L’organisme social ne peut être l’ouvrage, ni d’un seul, ni de quelqu’uns, ni de la bonne foi, ni du dévouement, ni même du génie. Il ne saurait être une improvisation. Il est l’œuvre de tous, par le temps, les tâtonnements, l’expérience progressive, par un courant inconnu, spontané. Ainsi le fleuve se forme peu à peu par l’affluent de mille sources, de milliards de gouttes d’eau. Abaissez les obstacles, créez-lui une pente, mais n’ayez pas la prétention de créer le fleuve.

Le Saint-Simonisme, le Fouriérisme se sont condamnés eux-mêmes par leur outrecuidance usurpatrice, par l’inanité de leurs créations.
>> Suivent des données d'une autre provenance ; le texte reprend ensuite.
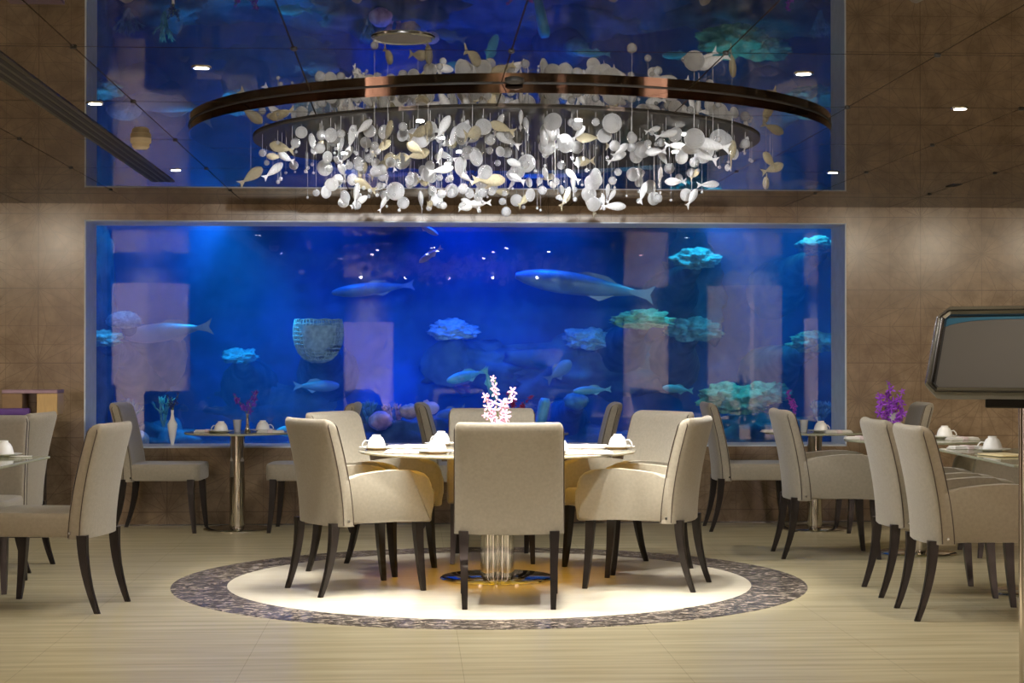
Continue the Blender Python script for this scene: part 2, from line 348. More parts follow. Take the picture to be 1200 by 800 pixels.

Le positivisme, d’abord Révolutionnaire, est venu échouer sur ce même écueil de l’organisation fantaisiste et autoritaire. Tout dogmatisme social périra de même.

Le Révolutionnaire, insulté et maudit par tous ces fondateurs de société, les a tous enterrés, après leur avoir donné le jour à tous. Fils parricides, ils ont péri par leur crime. Ils ne sont plus qu’un souvenir excentrique qui s’efface, et leur père, tant conspué, grandit en œuvres et en puissance.

Non ! Personne ne sait ni ne détient le secret de l’avenir. A peine des pressentiments, des échappées de vue, un coup d’œil fugitif et vague, sont-ils possibles au plus clairvoyant. La révolution seule, en déblayant le terrain, éclaircira l’horizon, lèvera peu à peu les voiles, ouvrira les routes ou plutôt les sentiers multiples qui conduisent vers l’ordre nouveau. Ceux qui prétendent avoir, dans leur poche, le plan complète de cette terre inconnue, ceux-là sont des insensés. Ceux qui veulent maintenir la lande sauvage du moment, tant qu’on n’aura pas le plan désiré, ceux-là sont des ennemis du genre humain.

Qu’on ne s’y trompe pas du reste, si tout doit être fait dans l’intérêt de la collectivité, tout droit être fait par l’individu. L’individu est l’élément de l’humanité, comme le maille du tricot. Par conséquent, en dehors de l’instruction individuelle, zéro. Administration, centralisation, combinaisons ou pondérations de pouvoir à perte de vue, niaiseries ou friponneries. Avec l’instruction individuelle, tout. Sans elle, rien. Le soleil ou les ténèbres, la vie ou la mort.

  1. Source: CSII, 114-116, from MSS 9591(2), f. 519-21 (19 Octobre 1866).